Em breve discurso, Bush disse que aceitava "relutantemente" a desistência de Miers. Elogiou sua "devoção ao país" e informou que anunciará o novo indicado "no tempo apropriado". O presidente reiterou que concorda com os motivos dados por sua advogada.
Congressistas esperavam obter informações, por exemplo, sobre a reação de Miers em casos de tortura de suspeitos de terrorismo, suspensão temporária de históricos direitos civis nos EUA, eutanásia e outros temas polêmicos que envolvem o governo Bush.
Para Miers, repassar tal material para o Congresso significaria contrariar a independência entre os Poderes, além da munição política de que a oposição disporia durante os próximos três anos de mandato do presidente.
Bush saiu derrotado e desgastado do episódio. Acreditou que o Senado, onde os republicanos têm maioria, acataria sua escolha, sem respaldo social. Parte do eleitorado e dos políticos conservadores questionava a nomeação de Miers. Ela não tem experiência como juíza nem conhecimentos profundos sobre direito constitucional. Além disso, nunca explicitou oposição ao aborto ou adesão à pena de morte.
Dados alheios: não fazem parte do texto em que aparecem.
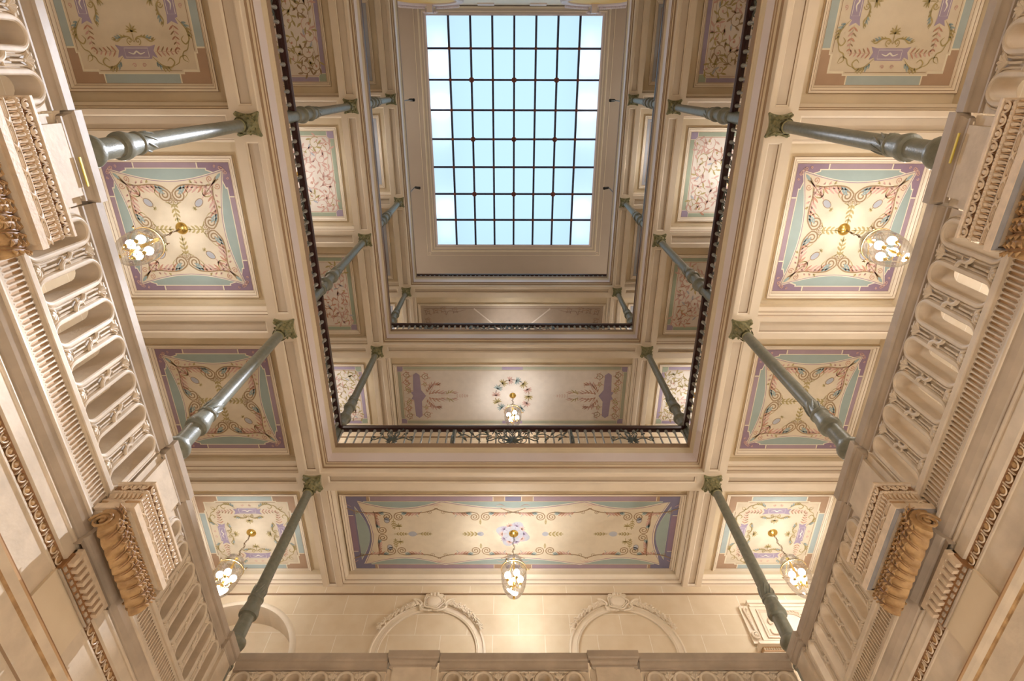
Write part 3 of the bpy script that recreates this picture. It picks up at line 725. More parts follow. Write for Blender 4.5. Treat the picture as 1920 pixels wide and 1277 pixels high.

Agora, Bush terá a liberdade de nomear outra pessoa, acalmando sua base conservadora e reatando laços com a bancada republicana do Senado, que vinha desafiando sua indicação e atacando Miers por sua falta de experiência.
Desde sua primeira campanha para a Casa Branca, em 2000, Bush afirma que baseia sua escolha dos futuros juízes no conservadorismo. Para ele, isso significa que os nove integrantes da Suprema Corte devem "atuar em uma linha de rígida interpretação da Constituição", em vez mudar as leis ao "legislar do tribunal".
Os juristas mais liberais costumam se definir como "inovadores", por uma interpretação mais ampla dos conceitos estabelecidos na lei, por exemplo.
A situação é ainda mais delicada porque a pessoa a ser nomeada por Bush substituirá Sandra Day O'Connor, primeira mulher no cargo e considerada uma "swing vote", porque vota ora com os mais conservadores, ora com os mais liberais. Como a composição atual da corte equilibra os dois grupos, geralmente O'Connor fica com o voto de Minerva, de onde a importância ainda maior dada por republicanos e democratas a seu substituto.
Miers foi indicada para a Suprema Corte no dia 3 de outubro.
A última pessoa a desistir da nomeação ao Supremo foi Douglas Ginsburg, escolhido por Ronald Reagan em 1987, que desistiu do cargo ao vir à tona que ele havia usado maconha. Além de Ginsburg, outros três indicados abriram mão da indicação na história moderna do tribunal máximo americano.